Hydrogen production from gasoline using nickel -based catalysts.

Abstract

Catalysts comprising nickel supported on a reducible ceria-zirconia mixed oxide were prepared with a range of nickel loadings. Supports were synthesized by coprecipitation, calcined in air, and impregnated with nickel. The effects of nickel loading on catalytic performance for the autothermal reforming of isooctane were investigated. It was found that there is an interaction between nickel and the reducible oxide support. The effects of this interaction are most strongly evident at low nickel loading, and include modification of the reduction temperatures of both the nickel and support components, and significant increase in resistance to carbon deposition under autothermal reforming reaction conditions. At higher nickel loadings the carbon resistance is lost, and reaction at low H₂O/C and O/C ratios leads to heavy coke deposition. The exact nature of the nickel-support interaction in these catalysts is not clear from the current investigation. It is possible that the effects are due to limited incorporation of nickel into the support lattice, thereby introducing oxygen defects and new types of catalytic sites, or it may simply be an effect of interfacial contact between small nickel domains and the support, resulting in an enhanced rate of oxygen delivery to nickel during reaction.

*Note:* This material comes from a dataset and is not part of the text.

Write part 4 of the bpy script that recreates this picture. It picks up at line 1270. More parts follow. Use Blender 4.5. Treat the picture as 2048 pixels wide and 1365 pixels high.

The lowest nickel loading studied, 1 wt%, yielded catalysts that had stable operation under demanding autothermal reforming conditions. At a H₂O/C and O/C of 0.5, high activity was maintained over the course of eight hours on stream. Given the propensity of nickel catalysts to form carbon during reforming of hydrocarbons, this result is novel and unexpected. It offers the opportunity to develop fuel processing technology around catalysts which do not use precious metals, and can operate with feed stoichiometries previously thought unusable. In an effort to develop an integrated fuel processor based on these catalysts, they were tested as washcoats in prototype microchannel reactors. Catalyst performance in the microchannel reactors was generally poor as compared to the same catalysts tested in a packed bed configuration. This seems to be attributable to the differences in heat transfer between the two reactor materials and geometries, leading to different temperature profiles in the reactors. This indicates that reactor design in microchannel systems will need to be adjusted for reactions with high exotherms or endotherms.